El pasado martes se celebró la presentación (otros valoraron el acto como representación) por parte del Ministerio de Fomento, del conocido popularmente como «plan de la barrera ferroviaria de Avilés». Una trama con una chepa de problemas a sus espaldas.

Se sabe que Avilés quedó, en 1890, separado de su fachada marítima, al llegar el ferrocarril. Las vías se constituyeron en férrea barrera entre el casco histórico y la milagrosa Ría, que desde el comienzo de la historia ciudadana, había convivido con Avilés, en un «hasta que la muerte nos separe», o mejor «hasta que un marqués nos separe».

El tren cortó esa relación íntima. Pero el ferrocarril fue el símbolo del progreso avilesino, en aquel esplendoroso último tercio del siglo XIX, cuando, en 1870, y ganando terreno a las mareas, se inicia la edificación de las 28 casas de la plaza del mercado. La canalización de la Ría y la llegada del ferrocarril, vinieron un tanto de la mano del marqués de Teverga. Así como el inicio, en 1895, de las obras de la iglesia nueva de Sabugo.

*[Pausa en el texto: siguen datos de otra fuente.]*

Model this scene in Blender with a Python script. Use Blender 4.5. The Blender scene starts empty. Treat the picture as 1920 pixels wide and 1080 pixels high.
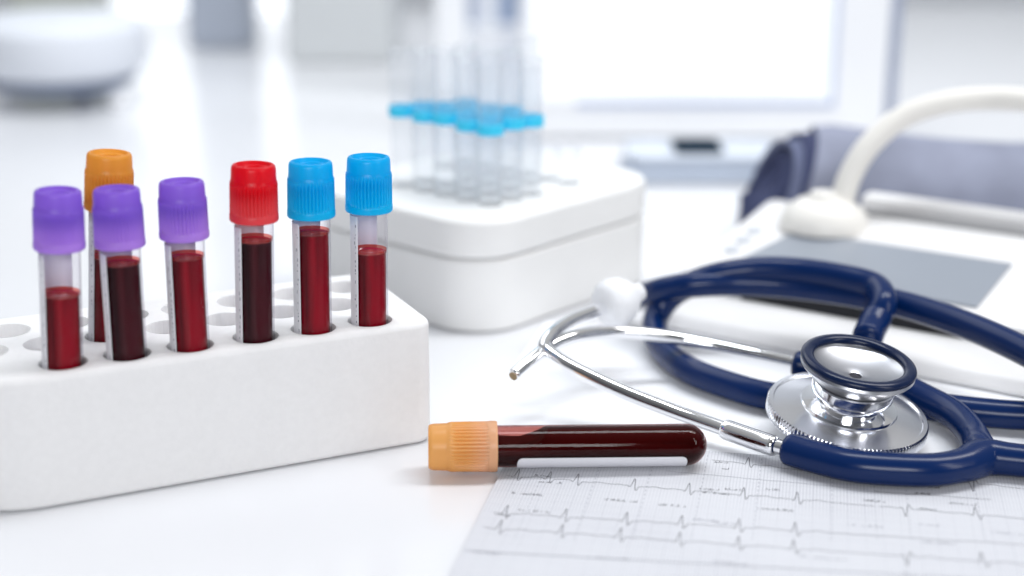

Avilés sufrió entonces un cambio de muchos bigotes, que se acaballaban en importancia, real y simbólica. La inauguración, en 1893, de un tranvía de vapor entre Avilés y Salinas. El ser, en 1897, la primera ciudad asturiana en tener alumbrado público. O que, en 1900, se colocase la primera piedra del «Teatro Nuevo», inaugurado 20 años después con el nombre de «Palacio Valdés».

Y todo eso, y también lo malo (que hoy no toca narrar) lo vivió el señor marqués de Teverga. Como también vivió el acto del martes pasado. Porque allí estaba, y no puedo utilizar la expresión «de que ni pintado». Lucía uniforme de gala, bandolera y medalla de la Gran Cruz de Beneficencia. Estaba situado en la pared de la derecha del salón de recepciones del Excelentísimo Ayuntamiento de Avilés. A tamaño natural, todo el mundo podía ver al marqués de Teverga, allí colgado. Porque colgado está el culpable de uno de los progresos de Avilés.

Tal y como lo pintó Dionisio Fierros, en un óleo valorado, hoy, en unos 18.000 euros. Una pequeña chapa dorada revela el título de la obra: «Julián García San Miguel».

Dudo que nadie hubiese reparado en él, en aquella bulliciosa reunión de gentes de rostro preocupado, celebrada el martes pasado. Pero él miraba, impasible, al personal tan afanado en quitar las dichosas vías del sitio donde él las puso.

Y se está haciendo en aras de otro progreso de Avilés. El que ahora toca, marqués.